L’inefficacité de toute politique conjoncturelle invite aussi à une relecture de l’intervention de l’État qui doit, selon les auteurs de la NEC, concentrer ses efforts sur les structures de l’économie. Ainsi, Robert Barro, Paul Romer et Robert Lucas que l’on peut tous trois rattacher à cette école de pensée, sont des précurseurs des modèles de croissance endogène.Compte-tenu des externalités positives liées à l’accumulation de facteurs tels que le capital humain (Lucas), le capital technologique (Romer) ou le capital public (Barro), il y a sous-accumulation par les agents privés et les pouvoirs publics doivent intervenir pour favoriser cette accumulation.
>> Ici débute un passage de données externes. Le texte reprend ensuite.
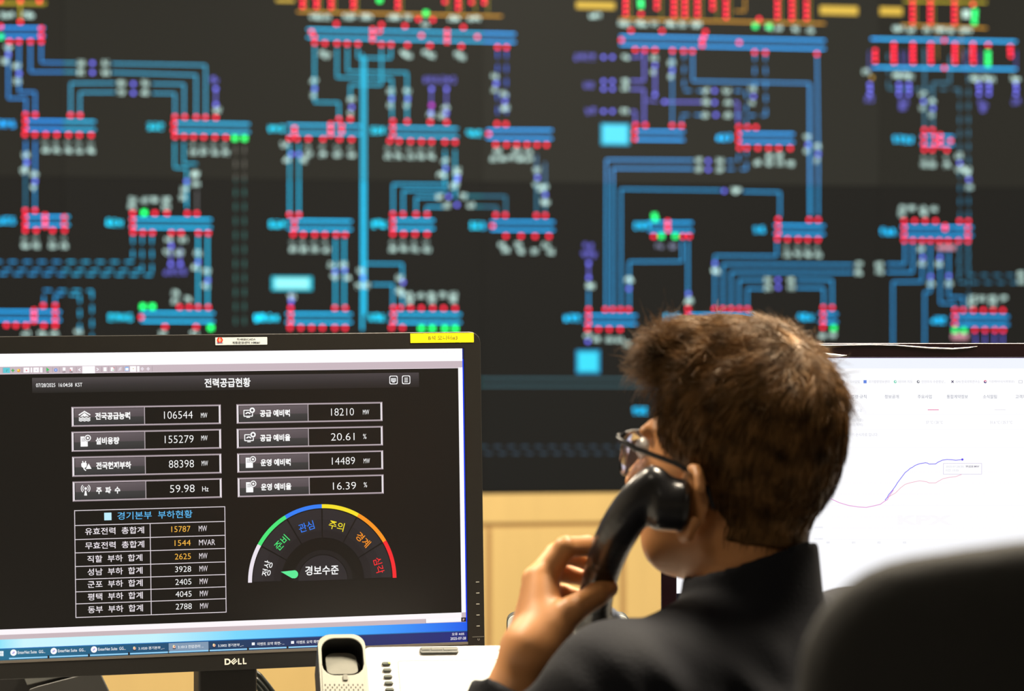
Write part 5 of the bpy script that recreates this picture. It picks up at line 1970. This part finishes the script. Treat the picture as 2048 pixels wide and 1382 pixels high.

Enfin, les travaux de la NEC sont à l’origine de modifications importantes des modèles macroéconométriques. Robert Lucas propose une critique forte des modèles : pour lui, les comportements des agents sont modifiés par les actions de politique économique alors que le modèle suppose généralement que ces comportements ne changent pas, pour isoler l’effet de la mesure de politique que l’on teste. Christopher Sims en tire une conclusion forte : il est inefficace de modéliser à partir des comportements des individus, et il faut privilégier une étude des variations économiques à partir des données passées, c’est l’approche des « vecteurs autorégressifs » (VAR), qui n’inclut aucune théorie économique dans le modèle. Kydland et Prescott sont, eux, à l’origine des modèles DSGE (dynamiques stochastiques d’équilibre général), qui se basent sur le fait que les agents économiques sont capables d’anticiper le futur de façon rationnelle. Ces modèles sont aujourd’hui couramment utilisés.